From 1927, his works were regularly exhibited in Munich, including at the Glaspalast, where he lost three paintings and four ink drawings when the building burned down in 1931. Between 1923 and 1935, his works were traded at Galerie Heinemann, where he showed 30 works as part of a collective exhibition in 1932. In the same year, he was awarded the Dürer Prize of the City of Nuremberg for his work Mainfeld. In 1933, Leidl received a travel grant from the city of Munich for Rome and Florence, where he undertook several painting trips. His naturalistic works, which mostly depicted cityscapes or landscapes and their details, were colorful and focused. Even in his later work, he adhered to this style, which had become unfashionable in the meantime.

Between 1926 and 1932, he was able to publish 15 drawings in Simplicissimus; he also worked for Fliegenden Blätter and Jugend, where a large-format drawing by him appeared every week for a while. In 1932, he took part in the International Caricature Exhibition in Vienna.

He was able to continue exhibiting during the National Socialist era. He was a member of the Münchner Künstlergenossenschaft (MKG) and served on its board from 1934. He had been on the jury of the Glaspalast exhibitions since the end of the 1920s, and after the building burned down in 1931 he juried the MKG’s annual exhibition. In 1934, 16 of his works were shown in Bremen, and in 1941, works by him were exhibited at the Städtische Galerie in Nuremberg. In the same year, he exhibited 58 oil paintings and 17 drawings and watercolors at the Städtisches Museum in Trier, and in 1942 he was shown at the Kunstverein Leipzig.

Leidl exhibited at the propaganda show “Die Straßen Adolf Hitlers in der Kunst” and was represented with eight works at the Great German Art Exhibition between 1940 and 1944. In the 1930s, he created wall frescoes for several barracks and buildings of the Wehrmacht and Luftwaffe, as well as works for ship interiors. In 1943, his studio in Munich was bombed out, after which he moved to Tutzing on Lake Starnberg, where he lived until the end of his life.

After the end of the Nazi era, he was able to continue exhibiting. In 1946, for example, he was represented at the “General German Art Exhibition” in Dresden, one of the first major exhibitions of contemporary artists in the Soviet occupation zone. Leidl’s works were shown in Bielefeld in 1947 and in Cologne in 1952. According to an article in Weltkunst, at this time “eleven of the most renowned state and municipal museums in Germany” owned pictures by him.
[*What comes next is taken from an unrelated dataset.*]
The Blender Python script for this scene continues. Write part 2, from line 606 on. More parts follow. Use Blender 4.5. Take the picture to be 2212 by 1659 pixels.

In 1948, Leidl once again became a member of the newly founded MKG, the Münchener Künstlerbund and the Munich Secession. He took part in the large art exhibitions at the Haus der Kunst with the Secession from 1950 onwards; he left the Secession in 1958.

In 1954, he undertook a painting trip to South America; he recorded his experiences in the booklet Die lustige Halbwelt-Fahrt, which was published in 1956 (79 pp.). In the 1950s he could be seen in Munich, Mannheim, Cologne and Pforzheim, in the 1960s in Hameln, Mühlheim, Nuremberg, Bremen and Erlangen. Leidl remained unmarried throughout his life and died in 1976.

The Bavarian State Painting Collections own nine works by the artist, and part of his written legacy can be found in the German Art Archive in Nuremberg. There is no detailed art historical research on the painter.